The 4 Parts of Blended Teaching

Each chapter of Volume I begins with a link to the Blended Teaching Readiness Survey, a brief readiness self-assessment survey. This survey can be helpful as your prepare for blended teaching regardless of whether you are taking a competency-based approach or a problems of practice approach. The survey takes 2-3 minutes per section of the survey. These sections include questions about your dispositions and abilities to use online integration, data practice, personalized learning, and/or online interactions. It provides users with a sense of their current aptitude for blended teaching specific to each competency. You can learn more about the Blended Teaching Readiness instrument and use it yourself here: http://bit.ly/K12-BTR.
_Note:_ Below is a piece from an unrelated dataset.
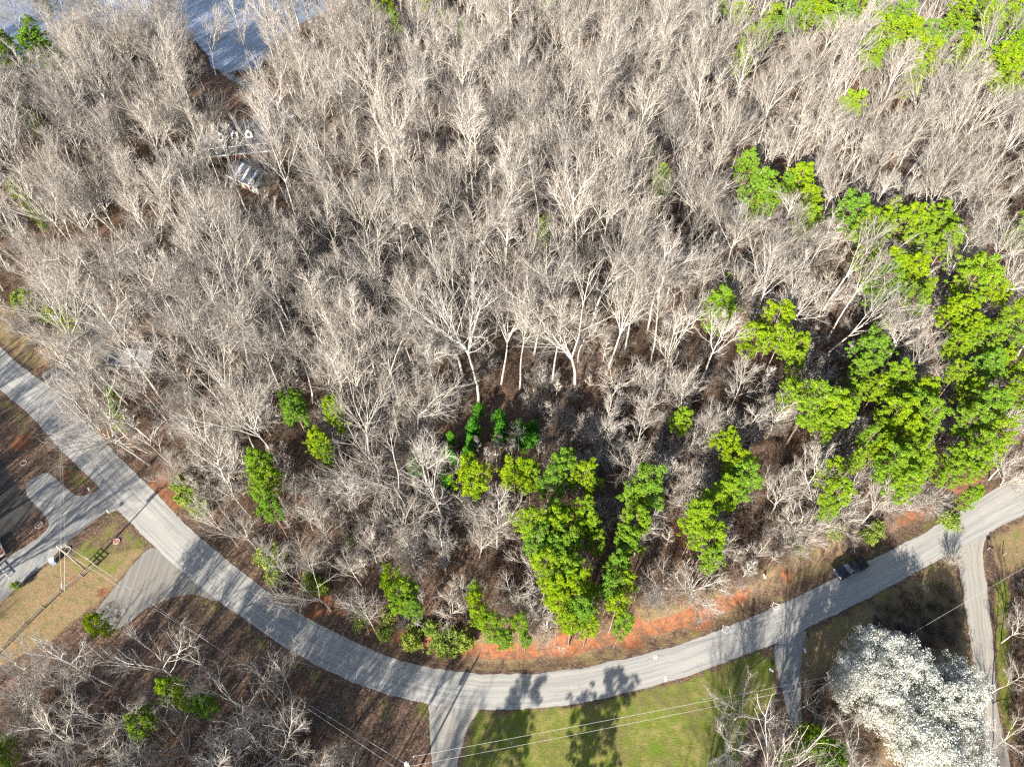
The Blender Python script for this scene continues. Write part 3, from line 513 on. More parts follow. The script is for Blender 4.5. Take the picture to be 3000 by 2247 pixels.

'My Blended Teaching Roadmap' Illustration

The Blended Teaching Roadmap is a resource introduced in Volume 1 for guiding teachers in designing, developing, and implementing blended teaching. Like Volume 1 itself, this resource takes a competency-based approach to help educators implement blended teaching. Appendix C of Volume 1 provides links to examples and Google Docs to reference and use in creating a plan for blended teaching. To use the Google Doc, you should make a copy of the Blended Teaching Roadmap that you can edit and own.

This is an example of what the callout boxes for the Blended Teaching Workbook look like. You will find these scattered throughout the book. You can access the Blended Teaching Workbook here.

The Blended Teaching Workbook is a new resource introduced in Volume 2. Like Volume 2 itself, this resource takes a problems of practice approach to designing, developing, and implementing blended teaching. References to the Blended Teaching Workbook are scattered throughout this book with links to the Google Doc used to create the workbook. To use the Google Doc, you should make a copy of the Blended Teaching Workbook that you can edit and own.

We hope that you enjoy the book we have put together, and encourage you to share it with others! Thank you again for exploring our work!